PROBLEM REQUIREMENTS | All lines from the line containing "stretch=(1, 1, .3))" up to and including the last line of the listing below should be echoed exactly; no other lines belong in the response.

PROVIDED MATERIAL |

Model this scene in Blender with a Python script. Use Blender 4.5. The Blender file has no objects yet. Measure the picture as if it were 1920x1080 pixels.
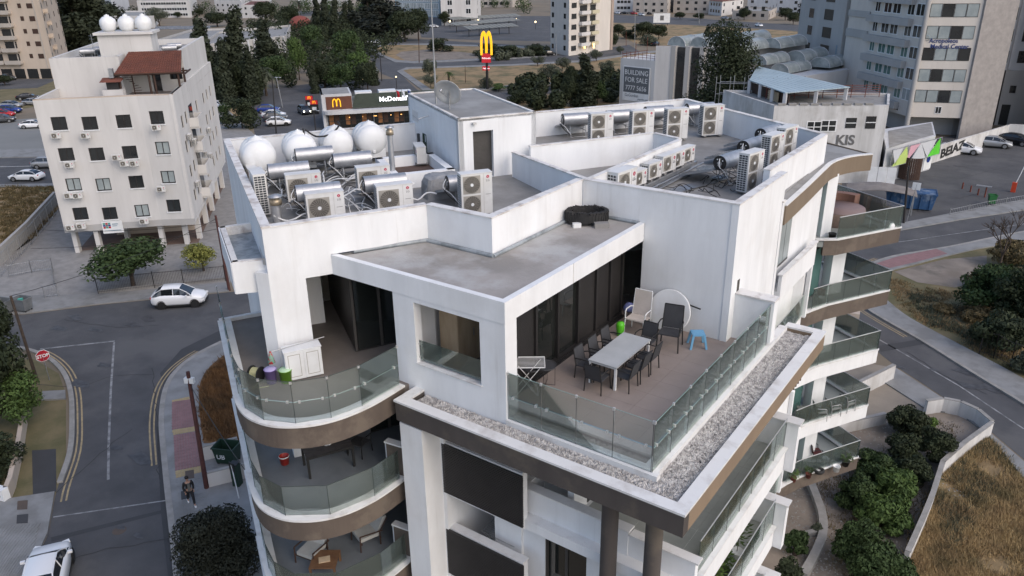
import bpy, math, random
import numpy as np
from mathutils import Matrix, Vector
random.seed(7); RNG = np.random.default_rng(7)
S = bpy.context.scene; COL = S.collection
R = math.radians
# ------------------------------------------------------------------ camera, world, sun, exposure
H = 26.5; FPX = 1461.0; PITCH = R(22.645); ROLL = R(-0.88); YAW = R(35.84)
_F = Vector((-math.sin(YAW), math.cos(YAW), 0)); _R = Vector((math.cos(YAW), math.sin(YAW), 0)); _Z = Vector((0, 0, 1))
_fw = _F*math.cos(PITCH) - _Z*math.sin(PITCH); _u0 = _F*math.sin(PITCH) + _Z*math.cos(PITCH)
_rt = _R*math.cos(ROLL) + _u0*math.sin(ROLL); _up = -_R*math.sin(ROLL) + _u0*math.cos(ROLL)
cam = bpy.data.cameras.new('camera'); co = bpy.data.objects.new('camera', cam); COL.objects.link(co)
co.matrix_world = Matrix(((_rt.x, _up.x, -_fw.x, 0), (_rt.y, _up.y, -_fw.y, 0), (_rt.z, _up.z, -_fw.z, H), (0, 0, 0, 1)))
cam.sensor_width = 36; cam.lens = 36*FPX/1920; cam.clip_start = 0.5; cam.clip_end = 6000
S.camera = co
W = bpy.data.worlds.new('World'); S.world = W; W.use_nodes = True
nt = W.node_tree; bg = nt.nodes['Background']; sky = nt.nodes.new('ShaderNodeTexSky'); sky.sky_type = 'NISHITA'
SUN_EL = R(40); SUN_AZ = R(100)            # azimuth from +Y towards +X
sky.sun_disc = False; sky.sun_elevation = SUN_EL; sky.sun_rotation = SUN_AZ; sky.air_density = 1.0; sky.dust_density = 3.2; sky.ozone_density = 2.0
nt.links.new(sky.outputs[0], bg.inputs[0]); bg.inputs[1].default_value = 0.15
sl = bpy.data.lights.new('sun', 'SUN'); so = bpy.data.objects.new('sun', sl); COL.objects.link(so)
sl.energy = 0.42; sl.angle = R(90); sl.color = (1.0, 0.80, 0.66)
sd = Vector((math.sin(SUN_AZ)*math.cos(SUN_EL), math.cos(SUN_AZ)*math.cos(SUN_EL), math.sin(SUN_EL)))
so.rotation_euler = sd.to_track_quat('Z', 'Y').to_euler()
S.view_settings.view_transform = 'Standard'; S.view_settings.look = 'None'; S.view_settings.gamma = 1; S.view_settings.exposure = 0.6
S.view_settings.use_curve_mapping = False
S.render.engine = 'CYCLES'; S.cycles.max_bounces = 6; S.cycles.transparent_max_bounces = 16; S.cycles.use_denoising = True

# ------------------------------------------------------------------ surveying helpers: photo point -> place in the world
def ray(px, py): return _fw*FPX + _rt*(px-960) + _up*(540-py)
def G(px, py, z=0.0):
    d = ray(px, py); t = (z-H)/d.z
    return Vector((d.x*t, d.y*t, z))
def ZT(px, py, p):
    d = ray(px, py); t = math.hypot(p[0], p[1])/math.hypot(d.x, d.y); return H + d.z*t
def hit(px, py, p0, p1):
    """where the sight line meets the vertical plane through p0,p1 -> (distance along p0p1, z)"""
    d = ray(px, py); ex, ey = p1[0]-p0[0], p1[1]-p0[1]; L = math.hypot(ex, ey); ex /= L; ey /= L; nx, ny = ey, -ex
    t = (p0[0]*nx + p0[1]*ny)/(d.x*nx + d.y*ny)
    return ((d.x*t-p0[0])*ex + (d.y*t-p0[1])*ey, H + d.z*t)

# ------------------------------------------------------------------ materials
MATS = {}
def M(name, c1, c2=None, sc=1.0, rough=0.8, bump=0.0, bsc=None, metal=0.0, lo=0.35, hi=0.65, stretch=None, detail=6, c3=None, sc3=0.3, amt3=0.5, spec=0.4, objc=False, streak=0.0):
    m = bpy.data.materials.new(name); m.use_nodes = True; n = m.node_tree.nodes; l = m.node_tree.links
    b = n['Principled BSDF']; b.inputs['Roughness'].default_value = rough; b.inputs['Metallic'].default_value = metal
    b.inputs['Specular IOR Level'].default_value = spec
    c = lambda k: (k[0], k[1], k[2], 1)
    geo = n.new('ShaderNodeNewGeometry'); vec = geo.outputs['Position']
    if objc:
        tc = n.new('ShaderNodeTexCoord'); vec = tc.outputs['Object']
    if stretch:
        mp = n.new('ShaderNodeMapping'); mp.inputs['Scale'].default_value = stretch; l.new(vec, mp.inputs[0]); vec1 = mp.outputs[0]
    else: vec1 = vec
    def noise(s, v, d=detail):
        t = n.new('ShaderNodeTexNoise'); t.inputs['Scale'].default_value = s; t.inputs['Detail'].default_value = d; t.inputs['Roughness'].default_value = 0.62
        l.new(v, t.inputs['Vector']); return t.outputs['Fac']
    def ramp(f, a, bb):
        r = n.new('ShaderNodeMapRange'); r.inputs[1].default_value = a; r.inputs[2].default_value = bb; l.new(f, r.inputs[0]); return r.outputs[0]
    def mix(f, a, bb):
        x = n.new('ShaderNodeMix'); x.data_type = 'RGBA'
        if isinstance(f, float): x.inputs[0].default_value = f
        else: l.new(f, x.inputs[0])
        for i, q in ((6, a), (7, bb)):
            if isinstance(q, tuple): x.inputs[i].default_value = q
            else: l.new(q, x.inputs[i])
        return x.outputs[2]
    if c2 is None: c2 = tuple(k*0.88 for k in c1)
    out = mix(ramp(noise(sc, vec1), lo, hi), c(c1), c(c2))
    if c3 is not None:
        f = ramp(noise(sc3, vec), 0.5, 0.62)
        mm = n.new('ShaderNodeMath'); mm.operation = 'MULTIPLY'; l.new(f, mm.inputs[0]); mm.inputs[1].default_value = amt3
        out = mix(mm.outputs[0], out, c(c3))
    if streak:
        mp2 = n.new('ShaderNodeMapping'); mp2.inputs['Scale'].default_value = (1, 1, .05); l.new(vec, mp2.inputs[0])
        m2 = n.new('ShaderNodeMath'); m2.operation = 'MULTIPLY'; l.new(ramp(noise(5.5, mp2.outputs[0], 4), .56, .74), m2.inputs[0]); l.new(ramp(noise(.45, vec, 2), .42, .6), m2.inputs[1])
        m3 = n.new('ShaderNodeMath'); m3.operation = 'MULTIPLY'; l.new(m2.outputs[0], m3.inputs[0]); m3.inputs[1].default_value = streak
        out = mix(m3.outputs[0], out, c((.33, .315, .29)))
    l.new(out, b.inputs['Base Color'])
    if bump:
        bp = n.new('ShaderNodeBump'); bp.inputs['Strength'].default_value = bump; bp.inputs['Distance'].default_value = 0.05
        l.new(noise(bsc or sc*4, vec, 3), bp.inputs['Height']); l.new(bp.outputs[0], b.inputs['Normal'])
    MATS[name] = m; return m
def emis(name, col, s):
    m = M(name, col, col); b = m.node_tree.nodes['Principled BSDF']; b.inputs['Emission Color'].default_value = (*col, 1); b.inputs['Emission Strength'].default_value = s; return m
def glassmat(name, tint, gl=0.12, rough=0.02):
    m = bpy.data.materials.new(name); m.use_nodes = True; n = m.node_tree.nodes; l = m.node_tree.links; n.clear()
    o = n.new('ShaderNodeOutputMaterial'); t = n.new('ShaderNodeBsdfTransparent'); t.inputs[0].default_value = (*tint, 1)
    g = n.new('ShaderNodeBsdfGlossy'); g.inputs['Roughness'].default_value = rough; g.inputs[0].default_value = (.9, .95, .93, 1)
    f = n.new('ShaderNodeFresnel'); f.inputs[0].default_value = 1.45
    mul = n.new('ShaderNodeMath'); mul.operation = 'MULTIPLY_ADD'; mul.inputs[1].default_value = 0.9; mul.inputs[2].default_value = gl*0.25
    l.new(f.outputs[0], mul.inputs[0])
    d = n.new('ShaderNodeBsdfDiffuse'); d.inputs[0].default_value = (.52, .66, .62, 1)
    x0 = n.new('ShaderNodeMixShader'); x0.inputs[0].default_value = gl; l.new(t.outputs[0], x0.inputs[1]); l.new(d.outputs[0], x0.inputs[2])
    x = n.new('ShaderNodeMixShader'); l.new(mul.outputs[0], x.inputs[0]); l.new(x0.outputs[0], x.inputs[1]); l.new(g.outputs[0], x.inputs[2]); l.new(x.outputs[0], o.inputs[0])
    MATS[name] = m; return m

white = M('white_render', (.74, .755, .765), (.64, .655, .665), 1.3, .85, .05, 30, stretch=(1, 1, .22), lo=.38, hi=.75, c3=(.58, .57, .55), sc3=.5, amt3=.25, streak=.22)
white2 = M('white_render_far', (.58, .57, .555), (.50, .49, .475), 0.5, .85, stretch=(1, 1, .2), streak=.4)
cap = M('stained_coping', (.66, .65, .63), (.40, .36, .33), 2.2, .9, .3, 25, lo=.48, hi=.68)
marble = M('pale_stone_coping', (.66, .66, .65), (.48, .46, .44), 1.6, .6, .1, 20, lo=.5, hi=.72)
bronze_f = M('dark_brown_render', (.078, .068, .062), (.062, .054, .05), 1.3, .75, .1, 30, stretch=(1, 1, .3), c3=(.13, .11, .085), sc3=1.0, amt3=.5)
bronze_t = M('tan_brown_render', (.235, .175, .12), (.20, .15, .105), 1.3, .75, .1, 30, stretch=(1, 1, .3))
bronze = M('brown_render', (.115, .092, .075), (.092, .073, .06), 1.3, .75, .1, 30, stretch=(1, 1, .3), c3=(.17, .14, .11), sc3=1.1, amt3=.55)
membrane = M('roof_membrane', (.27, .265, .255), (.20, .195, .185), 0.8, .75, .25, 9, c3=(.31, .31, .30), sc3=.55, amt3=.6)
membrane2 = M('roof_membrane_penthouse', (.32, .30, .28), (.235, .222, .205), 0.55, .8, .2, 14, c3=(.42, .425, .42), sc3=.35, amt3=.75, lo=.4, hi=.62)
silver = M('grey_coating', (.30, .33, .35), (.18, .20, .21), 2.2, .42, .55, 6, lo=.42, hi=.6)
floor_pink = M('terrace_tile', (.27, .228, .205), (.23, .192, .172), 1.1, .6, .06, 40)
floor_brown = M('balcony_tile', (.175, .155, .14), (.14, .125, .112), 1.5, .65, .06, 40)
floor_grey = M('grey_tile', (.16, .175, .19), (.125, .14, .155), 1.2, .5, .04, 40)
floor_pale = M('pale_tile', (.32, .34, .325), (.25, .27, .26), .8, .45, .03, 40)
gravel_m = M('gravel_stone', (.52, .505, .485), (.27, .26, .25), 9, .9, objc=False, lo=.4, hi=.6)
gravel_b = M('gravel_bed', (.11, .105, .10), (.07, .068, .065), 8, .95, .3)
dark = M('dark_aluminium', (.028, .026, .026), (.022, .021, .021), 1, .4)
darkslat = M('dark_slat', (.030, .028, .028), (.024, .023, .023), 2, .5)
dglass = M('dark_glazing', (.012, .014, .013), (.016, .018, .017), .5, .04, spec=.9)
glassR = glassmat('balustrade_glass', (.985, .997, .992), .06)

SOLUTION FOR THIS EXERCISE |
bronze_t = M('tan_brown_render', (.235, .175, .12), (.20, .15, .105), 1.3, .75, .1, 30, stretch=(1, 1, .3))
bronze = M('brown_render', (.115, .092, .075), (.092, .073, .06), 1.3, .75, .1, 30, stretch=(1, 1, .3), c3=(.17, .14, .11), sc3=1.1, amt3=.55)
membrane = M('roof_membrane', (.27, .265, .255), (.20, .195, .185), 0.8, .75, .25, 9, c3=(.31, .31, .30), sc3=.55, amt3=.6)
membrane2 = M('roof_membrane_penthouse', (.32, .30, .28), (.235, .222, .205), 0.55, .8, .2, 14, c3=(.42, .425, .42), sc3=.35, amt3=.75, lo=.4, hi=.62)
silver = M('grey_coating', (.30, .33, .35), (.18, .20, .21), 2.2, .42, .55, 6, lo=.42, hi=.6)
floor_pink = M('terrace_tile', (.27, .228, .205), (.23, .192, .172), 1.1, .6, .06, 40)
floor_brown = M('balcony_tile', (.175, .155, .14), (.14, .125, .112), 1.5, .65, .06, 40)
floor_grey = M('grey_tile', (.16, .175, .19), (.125, .14, .155), 1.2, .5, .04, 40)
floor_pale = M('pale_tile', (.32, .34, .325), (.25, .27, .26), .8, .45, .03, 40)
gravel_m = M('gravel_stone', (.52, .505, .485), (.27, .26, .25), 9, .9, objc=False, lo=.4, hi=.6)
gravel_b = M('gravel_bed', (.11, .105, .10), (.07, .068, .065), 8, .95, .3)
dark = M('dark_aluminium', (.028, .026, .026), (.022, .021, .021), 1, .4)
darkslat = M('dark_slat', (.030, .028, .028), (.024, .023, .023), 2, .5)
dglass = M('dark_glazing', (.012, .014, .013), (.016, .018, .017), .5, .04, spec=.9)
glassR = glassmat('balustrade_glass', (.985, .997, .992), .06)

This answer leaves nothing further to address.